Is the 5-Year Deal Even Better?
For people who really hate the annual negotiation cycle, there’s an even longer option. Some subscribers have locked in $180 for 5 years using code 60FOR150SELECT — which works out to about $3/month before fees.
Users on Reddit call this the “180 for 5 years” deal because once you add the royalty fee and taxes, you’re looking at roughly $180–$192 total out of pocket.
The monthly equivalent is similar to the 3-year deal, but you buy yourself 5 years of peace. No cancellation threats, no agent roulette, no annual “will they, won’t they” drama. For a lot of drivers, that convenience is worth every penny.

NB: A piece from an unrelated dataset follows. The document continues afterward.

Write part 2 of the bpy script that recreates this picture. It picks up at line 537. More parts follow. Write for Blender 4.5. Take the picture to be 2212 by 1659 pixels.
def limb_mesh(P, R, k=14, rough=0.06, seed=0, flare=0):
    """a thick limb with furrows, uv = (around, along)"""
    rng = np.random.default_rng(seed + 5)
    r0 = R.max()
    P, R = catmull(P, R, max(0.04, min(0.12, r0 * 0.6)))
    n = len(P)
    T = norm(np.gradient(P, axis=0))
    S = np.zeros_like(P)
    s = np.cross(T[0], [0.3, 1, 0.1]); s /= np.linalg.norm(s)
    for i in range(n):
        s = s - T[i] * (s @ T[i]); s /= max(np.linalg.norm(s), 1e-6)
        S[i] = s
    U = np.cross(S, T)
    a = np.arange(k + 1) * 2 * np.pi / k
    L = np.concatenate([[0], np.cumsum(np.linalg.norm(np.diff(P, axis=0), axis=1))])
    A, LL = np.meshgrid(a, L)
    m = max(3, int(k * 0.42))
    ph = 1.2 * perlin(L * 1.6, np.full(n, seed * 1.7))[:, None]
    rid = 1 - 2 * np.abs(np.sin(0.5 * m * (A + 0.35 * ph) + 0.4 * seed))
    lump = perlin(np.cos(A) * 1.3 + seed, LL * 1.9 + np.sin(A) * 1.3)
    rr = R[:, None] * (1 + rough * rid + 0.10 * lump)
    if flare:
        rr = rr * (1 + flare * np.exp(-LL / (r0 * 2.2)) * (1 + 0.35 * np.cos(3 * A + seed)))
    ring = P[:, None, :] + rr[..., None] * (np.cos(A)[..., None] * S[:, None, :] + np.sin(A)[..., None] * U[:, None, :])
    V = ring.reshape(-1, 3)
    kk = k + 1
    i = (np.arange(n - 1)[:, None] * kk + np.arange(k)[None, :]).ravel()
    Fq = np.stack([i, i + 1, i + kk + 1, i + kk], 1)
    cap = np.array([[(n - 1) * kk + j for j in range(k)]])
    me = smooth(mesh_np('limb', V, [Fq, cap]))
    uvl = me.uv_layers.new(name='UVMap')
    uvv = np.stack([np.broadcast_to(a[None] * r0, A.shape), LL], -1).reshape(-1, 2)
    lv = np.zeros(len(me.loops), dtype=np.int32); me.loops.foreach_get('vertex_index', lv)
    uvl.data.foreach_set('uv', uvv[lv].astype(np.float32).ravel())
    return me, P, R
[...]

What You’re Actually Paying For (And Why It Still Makes Sense at $3/Month)
Spotify costs $10–$11/month. Apple Music is similar. So why keep SiriusXM at all?
Fair question. Here’s where satellite radio still wins:
- Rural and highway driving: Cellular streaming fails in dead zones. Satellite doesn’t. If you drive through mountains, deserts, or small-town America, SiriusXM just works where Spotify drops out
- Passive listening: You don’t have to pick anything. Turn the car on, and it plays. No algorithm decisions, no playlist hunting
- Live sports: Every NFL, MLB, NBA, and NHL game, coast to coast, home and away feeds. No streaming service touches this for in-car coverage
At $26/month, SiriusXM has a tough case to make against Spotify. At $3/month? It’s basically a cheap insurance policy for road trips and a nice bonus for sports fans. That’s a completely different conversation.
One More Option: The Lifetime Subscription Transfer
If you or someone you know has an old Lifetime Subscription from the early satellite radio days (originally $400–$500), don’t let it go. After class-action litigation, subscribers with active lifetime plans as of June 2020 can transfer service to a new vehicle for a flat $75 fee.
That’s lifetime access for a one-time $75 transfer fee. If you’ve got one of these sitting around, it beats every promotional deal on this list by a country mile. Hold onto it.
Your Action Plan
Here’s the short version of everything above:
- Want the easiest deal? Use code MCP5FOR12 for $5/month for 12 months — no negotiation required
- Want the best long-term value? Try code MCP299FOR36SELECT directly, or call and ask for a supervisor
- Prefer upfront simplicity? Use code 36FOR99SELECT for $99 upfront for 3 years
- Hate annual renewals entirely? Push for the 5-year deal at ~$180 total
- Student or military? Skip the negotiation and go straight to siriusxm.com/offers
The SiriusXM $5 a month for 36 months deal you’ve been hearing about isn’t exactly what it sounds like — but the real deals are actually better. You just have to know how to ask.